By Conor Humphries and Guy Faulconbridge

MOSCOW (Reuters) - Fallen Russian oligarch Mikhail Khodorkovsky was brought to court on Tuesday to face new charges of embezzlement and money laundering in a case his lawyers say will test President Dmitry Medvedev's promises to reform Russia.

The fate of Khodorkovsky, an oil tycoon who fell foul of the Kremlin under former President Vladimir Putin and was jailed in Siberia for tax evasion and fraud, is being closely watched for any signs of a milder tone under Medvedev.

Khodorkovsky, who wore jeans and carried a black briefcase, was brought by guards to the Khamovnichesky court in Moscow, the first time he has appeared in public in the capital since late 2005. A supporter threw white roses towards him.

Khodorkovsky, handcuffed to a guard, looked straight ahead and did not speak as he was led into the building.

"This case of immense importance because of what it will say to all of us about where Russia is going," Robert Amsterdam, a defence lawyer for Khodorkovsky, said by telephone from London before the hearing.

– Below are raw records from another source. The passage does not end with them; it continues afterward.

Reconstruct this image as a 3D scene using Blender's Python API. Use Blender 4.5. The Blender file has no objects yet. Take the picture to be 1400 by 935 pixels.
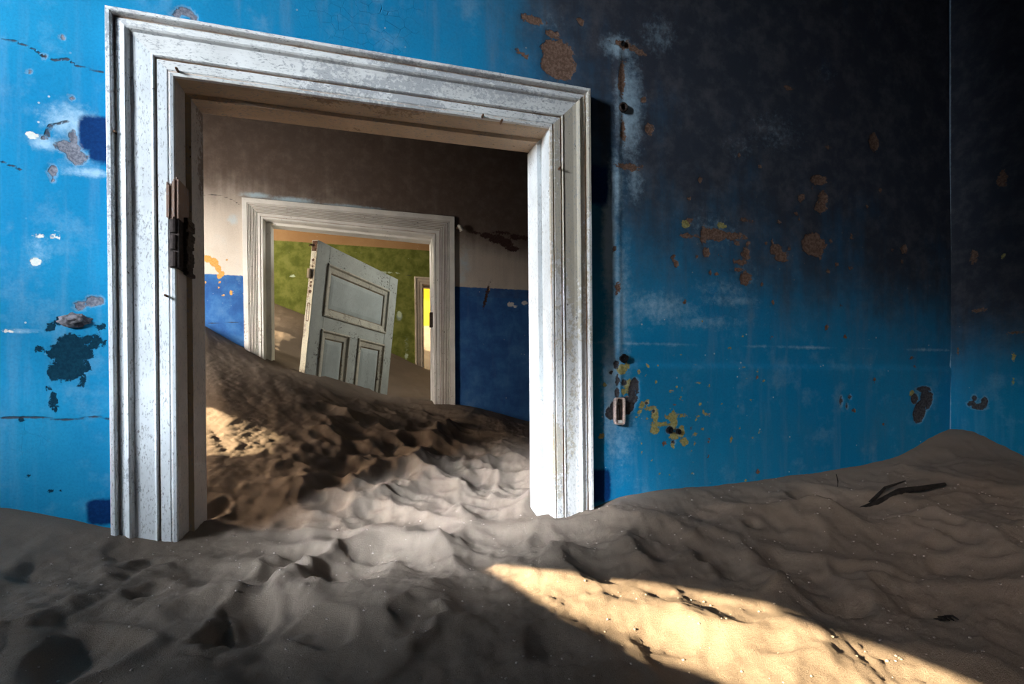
import bpy, bmesh, math, random
import numpy as np
from mathutils import Vector, Matrix, noise as mnoise

C = bpy.context.collection
SC = bpy.context.scene
random.seed(7)
rng = np.random.default_rng(11)

# ------------------------------------------------------------------ camera
EYE = 1.40                                   # eye height above the buried floor
F, CX, HY, YAW = 710.0, 700.0, 525.0, math.radians(15.4)
cy_, sy_ = math.cos(YAW), math.sin(YAW)
cam_d = bpy.data.cameras.new('camera')
cam = bpy.data.objects.new('camera', cam_d); C.objects.link(cam)
cam.location = (0, 0, EYE); cam.rotation_euler = (math.pi/2, 0, -YAW)
cam_d.lens = F/1400*36; cam_d.sensor_width = 36; cam_d.shift_y = (HY-467.5)/1400
cam_d.clip_start = 0.02
SC.camera = cam

# ------------------------------------------------------------------ light
SC.view_settings.view_transform = 'Standard'; SC.view_settings.look = 'None'
SC.view_settings.exposure = 0.0; SC.view_settings.gamma = 1.0
SC.view_settings.use_curve_mapping = False
world = bpy.data.worlds.new('world'); SC.world = world; world.use_nodes = True
bg = world.node_tree.nodes['Background']
bg.inputs[0].default_value = (0.55, 0.72, 1.0, 1); bg.inputs[1].default_value = 0.6

SUN_DIR = Vector((1.0, 0.20, -0.33)).normalized()
def sun(name, energy, col, ang=0.35):
    l = bpy.data.lights.new(name, 'SUN'); l.energy = energy; l.color = col; l.angle = math.radians(ang)
    o = bpy.data.objects.new(name, l); C.objects.link(o)
    o.rotation_euler = SUN_DIR.to_track_quat('-Z', 'Y').to_euler(); o.location = (-6, 0, 5); return o
sun('sun', 44.0, (1.0, 0.80, 0.50))
def area_lamp(name, loc, direction, w, h, power, col, spread=180):
    l = bpy.data.lights.new(name, 'AREA'); l.shape = 'RECTANGLE'; l.size = w; l.size_y = h
    l.energy = power; l.color = col; l.spread = math.radians(spread)
    o = bpy.data.objects.new(name, l); C.objects.link(o)
    o.location = loc; o.rotation_euler = Vector(direction).to_track_quat('-Z', 'Y').to_euler(); return o
# daylight from the left, plus added beams and fills that have no opening
area_lamp('sky_outside_room_one', (-5.2, -2.2, EYE+2.10), (3.0, 2.7, -1.3), 3.6, 1.6, 2150, (0.84, 0.92, 1.0), 160)
area_lamp('added_beam_doorway', (-2.12, -.30, EYE+1.28), (2.50, 2.14, -1.69), 0.30, 0.30, 7.6, (0.80, 0.90, 1.0), 18)  # added narrow beam that brightens the doorway sand; no such opening is built
area_lamp('added_fill_behind', (1.5, -1.52, EYE+0.75), (0.15, 1, -0.45), 1.2, 0.8, 0.6, (0.86, 0.90, 1.0), 80)  # added weak fill from behind the viewer; the back wall is solid
area_lamp('added_beam_right', (-2.1, -1.35, EYE+1.5), (3.75, 2.45, -1.88), 0.30, 0.30, 1.7, (1.0, 0.92, 0.85), 24)  # added second beam, lifts the sand at the right; no opening behind it
area_lamp('added_warm_room_two', (-1.9, 2.05, EYE+0.28), (1.4, 0.0, -0.55), 0.4, 0.4, 11.0, (1.0, 0.76, 0.54), 85)  # added warm lamp, brightens the left sand of the second room
area_lamp('daylight_room_two', (-2.0, 1.95, EYE+0.45), (0.48, 1, -0.08), 0.4, 0.7, 22, (1.0, 0.92, 0.82), 88)
area_lamp('added_lamp_door', (2.26, 4.7, EYE+1.2), (-2.4, -0.95, -0.75), 0.6, 0.8, 5, (1.0, 0.96, 0.86), 60)  # added lamp to light the leaning door; no window in that wall
area_lamp('daylight_room_three', (-2.0, 4.90, EYE+1.45), (1, 0.25, -0.30), 1.2, 0.9, 48, (1.0, 0.84, 0.62), 140)
area_lamp('daylight_room_four', (-2.0, 7.6, EYE+1.9), (1, 0.1, -0.6), 1.6, 0.9, 420, (1.0, 0.84, 0.58), 160)

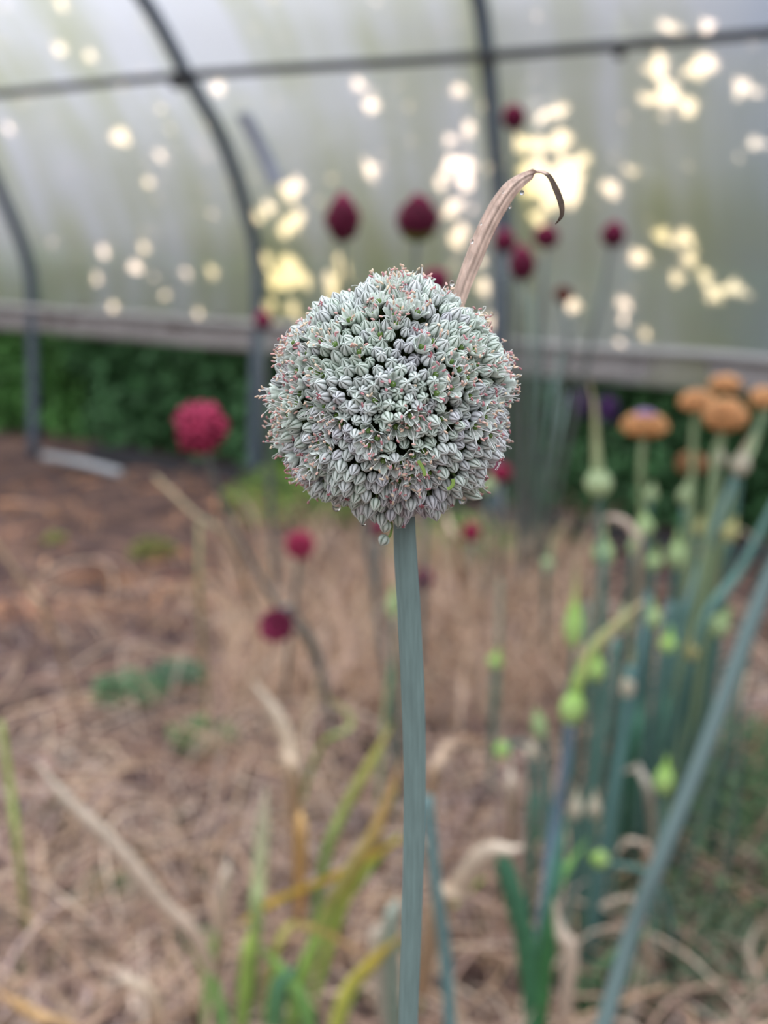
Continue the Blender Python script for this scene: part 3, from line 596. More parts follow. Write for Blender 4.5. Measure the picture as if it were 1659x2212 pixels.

Khodorkovsky says he is the victim of corrupt officials who feared his political ambitions and wanted to carve up his YUKOS business empire, which produced more oil than OPEC member Qatar.

LAWYERS SAY KHODORKOVSKY IS POLITICAL PRISONER

The 45-year-old former businessman, once ranked as Russia's richest man, was brought to Moscow this month from a prison in a remote town near the Chinese border to face new charges at a preliminary court hearing in the capital.

Medvedev, a former lawyer sworn in as president last May, has demanded a clean-up of the Russian court system since Khodorkovsky's sentence and criticised high-level corruption.

Prosecutors say Khodorkovsky helped embezzle 900 billion roubles (17.7 billion pound) and laundered 500 billion roubles, charges that could keep him in jail for 22 years more if found guilty.

Khodorkovsky's lawyers say their client is a political prisoner and the new charges are absurd. They say he is charged with stealing more oil from the YUKOS oil company that he controlled than it produced during the years in question.

Khodorkovsky became one of Russia's most powerful businessmen, widely known as oligarchs because of their immense wealth and influence, by buying state assets cheaply and trading commodities in the chaos after the Soviet Union collapsed.

His arrest in 2003 by officers of the FSB security service at a Siberian airport shocked Russia's business community, which feared the Kremlin would try to regain control of raw materials companies sold off in the 1990s.

Khodorkovsky was convicted in 2005 and is serving a prison term in Chita, about 7,000 km east of Moscow near the Chinese border. He has denied his guilt and blamed senior officials close to Putin, how is now prime minister, for his fate.

Kremlin critics say his arrest and the carve-up of his business empire marked a turning point in Putin's presidency by clipping the oligarchs' wings, allowing hardliners to get the upper hand and shelving reforms.